Estonians go to the polls on Sunday, 5 March to vote in their country's parliamentary election after a campaign dominated by the cost-of-living crisis and Russia's war in Ukraine.

Current Prime Minister Kaja Kallas has been one of Europe’s most vocal critics of Russia’s invasion of Ukraine, drawing international attention to the small Baltic state of 1.3 million people.

Ms Kallas became prime minister in 2021 and her centre-right Reform Party currently leads a three-party coalition government, along with the smaller Social Democratic Party and conservative party, Isamaa.

Though Reform gained the largest number of seats during the previous election in 2019, it was unable to form a government on that occasion.

The far-right EKRE and the Centre Party managed to cobble together a coalition which collapsed in January 2021, making way for Ms Kallas to form her government.

"Reform is a very established party with a loyal electorate.

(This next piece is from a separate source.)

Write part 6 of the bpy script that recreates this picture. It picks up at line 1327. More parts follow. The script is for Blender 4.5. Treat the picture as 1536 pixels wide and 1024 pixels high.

Its voters [come from] a cross-section of society, and are usually more economically well off," said Tonis Saarts, a political scientist at Tallinn University.

The latest poll published yesterday, placed Reform at 28% support with its nearest rival, EKRE on 21%.

Estonia, a member of both NATO and the European Union since 2004, shares a 300km border with Russia and was occupied by the Soviet Union until it regained its independence in 1991.

The cost-of-living crisis and the war in Ukraine have been key issues for Estonians in the campaign

Who is Kaja Kallas?

Ms Kallas, who previously served as an MEP from 2014 to 2018, comes from a political family.

Her father, Siim Kallas, was prime minister briefly from 2002 to 2003.

"Out of recent prime ministers, she is the most competent that we have had foreign policy-wise," Catlyn Kirna, a lecturer in International Relations at Tallinn University told RTÉ News.

Ms Kallas’s family history offers a glimpse into the harsh reality of Estonian life under Soviet rule.

In 1949, Soviet authorities deported her mother (then a six-month old infant), her grandmother and great-grandmother to Siberia, part of Stalin’s mass deportation of 20,000 Estonians in the space of two days to what the deportees collectively called 'the Cold Land’.

Kaja Kallas has gained international prominence for her condemnation of Russia's war in Ukraine

Speaking to the European Parliament two weeks after Russia's invasion of Ukraine, Ms Kallas told MEPs that: "Estonians have some experience in being deported and fleeing wars.

"And we also have some experience with Russia, which we have been trying to share with the EU since we joined."

Ms Kallas's condemnation of Russia's invasion has gained her international attention.

She has been a regular interviewee on CNN, telling Christiane Amanpour last June that Estonia would support Ukraine "for the long haul".

In a May 2022 interview, The New Statesman praised Ms Kallas’s uncompromising response to Russia’s invasion, labelling her as ‘Europe’s new Iron Lady’, a clear a nod to former British Prime Minister Margaret Thatcher.

Ms Kallas has called for increased expenditure on EU defence, for member states to decrease their dependence on Russian energy and last month told delegates at the Munich Security Conference that Russian war crimes in Ukraine would not go unpunished.

Ms Kirna said that Estonia’s prime minister has reflected "the concerns of Eastern Europe" since Russia invaded Ukraine.

"The Baltic States, Poland and Ukraine, PR-wise have been working in unison. We all have the same message, which is about Russia and about Eastern European safety, and Kallas has been very good at it," said Ms Kirna.

Kaja Kallas (centre) with Ursula von der Leyen and Jens Stoltenberg in Tallinn last month

In the Riigikogu, Estonia’s parliament, there is broad cross-party support for Ukraine.

Russia invaded Ukraine on Estonia’s Independence Day, 24 February, the significance of which was not lost on its citizens.

According to the UNHCR, Estonia has to date welcomed more than 43,000 Ukrainian refugees, equivalent to more than 3% of the country’s population.

Ms Kallas’s handling of Estonia’s response to the war has been well received by voters and national security has dominated the election campaign.

However, like elsewhere in the EU, inflation and high energy prices are key concerns of voters.

Estonia’s rate of inflation is currently 18%, which is one of the highest in the EU.

The result of the election is expected to be close, though state broadcaster ERR gives Ms Kallas's Reform-led coalition a five-point lead over a coalition led by the far-right and Eurosceptic party, EKRE.

Estonia has pioneered e-voting too.

As of Friday evening, a third of the electorate had already cast their votes online.